• THE PROBLEM
Your task is to quote the listing below exactly, beginning with its first line and ending on the line bearing "COL = sc.collection".
------------------------------------------------------------
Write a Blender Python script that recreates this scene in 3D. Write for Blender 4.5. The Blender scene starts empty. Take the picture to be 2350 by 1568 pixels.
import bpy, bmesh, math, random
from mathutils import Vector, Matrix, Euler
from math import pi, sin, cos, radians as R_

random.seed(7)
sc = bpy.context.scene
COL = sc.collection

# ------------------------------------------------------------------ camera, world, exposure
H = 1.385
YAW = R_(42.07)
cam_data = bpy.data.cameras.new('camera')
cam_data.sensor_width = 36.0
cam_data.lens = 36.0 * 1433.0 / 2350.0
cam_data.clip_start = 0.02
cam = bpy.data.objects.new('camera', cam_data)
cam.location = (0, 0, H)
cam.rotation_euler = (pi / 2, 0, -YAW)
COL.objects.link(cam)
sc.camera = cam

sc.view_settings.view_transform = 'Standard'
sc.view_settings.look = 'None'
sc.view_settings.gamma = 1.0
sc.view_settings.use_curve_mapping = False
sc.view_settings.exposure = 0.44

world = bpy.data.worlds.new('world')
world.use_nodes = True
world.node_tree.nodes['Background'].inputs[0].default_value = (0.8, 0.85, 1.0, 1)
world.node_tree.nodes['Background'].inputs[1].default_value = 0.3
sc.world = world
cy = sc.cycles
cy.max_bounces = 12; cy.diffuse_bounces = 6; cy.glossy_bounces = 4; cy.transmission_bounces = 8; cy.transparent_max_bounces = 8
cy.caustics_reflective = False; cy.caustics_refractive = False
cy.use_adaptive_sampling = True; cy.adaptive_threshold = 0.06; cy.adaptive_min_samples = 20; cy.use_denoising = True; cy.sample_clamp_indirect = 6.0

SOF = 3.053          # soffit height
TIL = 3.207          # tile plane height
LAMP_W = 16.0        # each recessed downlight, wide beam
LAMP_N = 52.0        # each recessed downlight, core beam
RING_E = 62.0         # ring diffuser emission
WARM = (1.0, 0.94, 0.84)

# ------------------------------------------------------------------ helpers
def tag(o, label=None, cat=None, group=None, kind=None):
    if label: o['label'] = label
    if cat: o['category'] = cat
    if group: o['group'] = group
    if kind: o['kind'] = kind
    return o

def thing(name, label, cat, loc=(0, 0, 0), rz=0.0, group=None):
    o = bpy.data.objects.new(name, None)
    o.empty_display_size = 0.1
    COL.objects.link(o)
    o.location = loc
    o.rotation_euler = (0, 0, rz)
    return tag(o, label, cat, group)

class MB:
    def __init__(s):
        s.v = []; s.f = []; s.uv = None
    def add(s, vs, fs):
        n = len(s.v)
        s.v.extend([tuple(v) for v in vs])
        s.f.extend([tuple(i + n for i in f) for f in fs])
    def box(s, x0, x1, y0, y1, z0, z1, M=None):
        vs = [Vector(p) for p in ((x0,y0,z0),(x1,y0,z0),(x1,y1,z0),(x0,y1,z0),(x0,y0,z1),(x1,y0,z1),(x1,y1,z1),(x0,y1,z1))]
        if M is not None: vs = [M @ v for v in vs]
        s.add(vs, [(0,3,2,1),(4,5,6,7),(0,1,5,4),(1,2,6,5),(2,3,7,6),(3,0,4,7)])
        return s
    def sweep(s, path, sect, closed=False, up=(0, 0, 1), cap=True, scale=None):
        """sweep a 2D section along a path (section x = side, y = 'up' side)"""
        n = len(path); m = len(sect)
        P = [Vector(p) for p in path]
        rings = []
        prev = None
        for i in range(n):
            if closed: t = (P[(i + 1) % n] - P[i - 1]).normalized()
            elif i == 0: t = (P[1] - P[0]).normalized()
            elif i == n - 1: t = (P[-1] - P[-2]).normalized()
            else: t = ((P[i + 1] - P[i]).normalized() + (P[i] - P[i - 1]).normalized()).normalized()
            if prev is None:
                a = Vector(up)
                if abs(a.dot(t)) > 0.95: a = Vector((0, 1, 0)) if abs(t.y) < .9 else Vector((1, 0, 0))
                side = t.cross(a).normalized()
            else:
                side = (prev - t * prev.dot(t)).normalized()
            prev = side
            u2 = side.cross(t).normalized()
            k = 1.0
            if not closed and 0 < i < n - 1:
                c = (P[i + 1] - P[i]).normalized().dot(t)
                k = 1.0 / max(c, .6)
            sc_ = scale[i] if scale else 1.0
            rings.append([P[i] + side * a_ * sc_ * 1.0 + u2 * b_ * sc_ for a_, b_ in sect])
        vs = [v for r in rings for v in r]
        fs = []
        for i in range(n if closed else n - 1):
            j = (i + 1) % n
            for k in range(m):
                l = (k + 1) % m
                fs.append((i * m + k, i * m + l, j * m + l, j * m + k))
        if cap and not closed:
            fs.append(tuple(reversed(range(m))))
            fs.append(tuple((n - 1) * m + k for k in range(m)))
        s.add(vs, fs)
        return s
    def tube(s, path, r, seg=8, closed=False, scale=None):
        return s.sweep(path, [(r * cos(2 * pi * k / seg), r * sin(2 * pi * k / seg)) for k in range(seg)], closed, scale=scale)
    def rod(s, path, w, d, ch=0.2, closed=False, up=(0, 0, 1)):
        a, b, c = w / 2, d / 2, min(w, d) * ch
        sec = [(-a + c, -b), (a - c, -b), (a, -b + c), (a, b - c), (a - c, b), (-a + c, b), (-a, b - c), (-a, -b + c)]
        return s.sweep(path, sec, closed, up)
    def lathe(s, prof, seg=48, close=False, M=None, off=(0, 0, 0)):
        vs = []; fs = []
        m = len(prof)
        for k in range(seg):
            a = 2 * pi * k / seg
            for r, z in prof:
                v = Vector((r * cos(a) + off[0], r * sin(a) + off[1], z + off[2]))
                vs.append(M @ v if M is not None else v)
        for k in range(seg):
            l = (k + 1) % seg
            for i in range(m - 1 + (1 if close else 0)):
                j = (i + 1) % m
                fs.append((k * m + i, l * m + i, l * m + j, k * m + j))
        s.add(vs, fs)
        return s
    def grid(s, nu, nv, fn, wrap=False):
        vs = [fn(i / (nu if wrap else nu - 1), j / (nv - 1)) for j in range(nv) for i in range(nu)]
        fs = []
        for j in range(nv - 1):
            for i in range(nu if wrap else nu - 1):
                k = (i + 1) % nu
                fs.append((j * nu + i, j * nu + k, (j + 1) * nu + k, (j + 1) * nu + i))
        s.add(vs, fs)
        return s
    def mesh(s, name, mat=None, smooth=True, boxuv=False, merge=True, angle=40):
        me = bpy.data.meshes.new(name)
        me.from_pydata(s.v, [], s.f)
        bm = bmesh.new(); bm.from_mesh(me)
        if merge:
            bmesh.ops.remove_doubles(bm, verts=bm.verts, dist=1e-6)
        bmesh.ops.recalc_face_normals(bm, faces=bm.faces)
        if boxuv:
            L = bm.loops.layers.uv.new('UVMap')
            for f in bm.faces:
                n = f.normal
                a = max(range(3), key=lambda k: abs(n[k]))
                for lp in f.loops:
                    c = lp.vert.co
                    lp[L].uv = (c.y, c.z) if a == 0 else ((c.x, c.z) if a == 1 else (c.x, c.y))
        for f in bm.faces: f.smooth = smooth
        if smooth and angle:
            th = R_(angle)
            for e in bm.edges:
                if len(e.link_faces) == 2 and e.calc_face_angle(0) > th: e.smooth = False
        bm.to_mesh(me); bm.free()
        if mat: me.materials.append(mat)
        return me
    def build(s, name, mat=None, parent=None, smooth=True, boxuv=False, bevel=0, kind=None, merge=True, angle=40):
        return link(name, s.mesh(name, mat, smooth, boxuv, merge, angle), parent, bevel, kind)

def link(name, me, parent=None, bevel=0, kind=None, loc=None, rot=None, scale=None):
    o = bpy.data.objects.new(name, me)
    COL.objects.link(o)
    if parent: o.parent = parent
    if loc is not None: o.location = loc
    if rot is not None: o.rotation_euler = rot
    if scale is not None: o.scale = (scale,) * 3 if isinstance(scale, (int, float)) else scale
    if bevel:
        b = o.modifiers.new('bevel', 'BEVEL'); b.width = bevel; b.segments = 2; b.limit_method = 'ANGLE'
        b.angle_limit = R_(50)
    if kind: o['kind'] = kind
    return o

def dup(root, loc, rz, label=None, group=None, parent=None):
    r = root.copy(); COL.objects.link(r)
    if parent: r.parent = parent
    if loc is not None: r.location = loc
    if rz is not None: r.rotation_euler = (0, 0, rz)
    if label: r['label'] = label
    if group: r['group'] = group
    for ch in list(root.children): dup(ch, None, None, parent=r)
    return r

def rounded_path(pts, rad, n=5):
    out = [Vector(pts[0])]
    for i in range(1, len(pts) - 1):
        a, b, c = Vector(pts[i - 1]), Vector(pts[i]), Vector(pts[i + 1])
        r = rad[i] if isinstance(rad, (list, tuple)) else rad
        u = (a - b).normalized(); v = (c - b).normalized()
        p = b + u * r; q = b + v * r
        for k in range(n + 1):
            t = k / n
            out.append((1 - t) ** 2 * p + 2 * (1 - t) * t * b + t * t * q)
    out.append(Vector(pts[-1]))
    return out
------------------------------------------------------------
• ANSWER FOR THIS EXERCISE
Write a Blender Python script that recreates this scene in 3D. Write for Blender 4.5. The Blender scene starts empty. Take the picture to be 2350 by 1568 pixels.
import bpy, bmesh, math, random
from mathutils import Vector, Matrix, Euler
from math import pi, sin, cos, radians as R_

random.seed(7)
sc = bpy.context.scene
COL = sc.collection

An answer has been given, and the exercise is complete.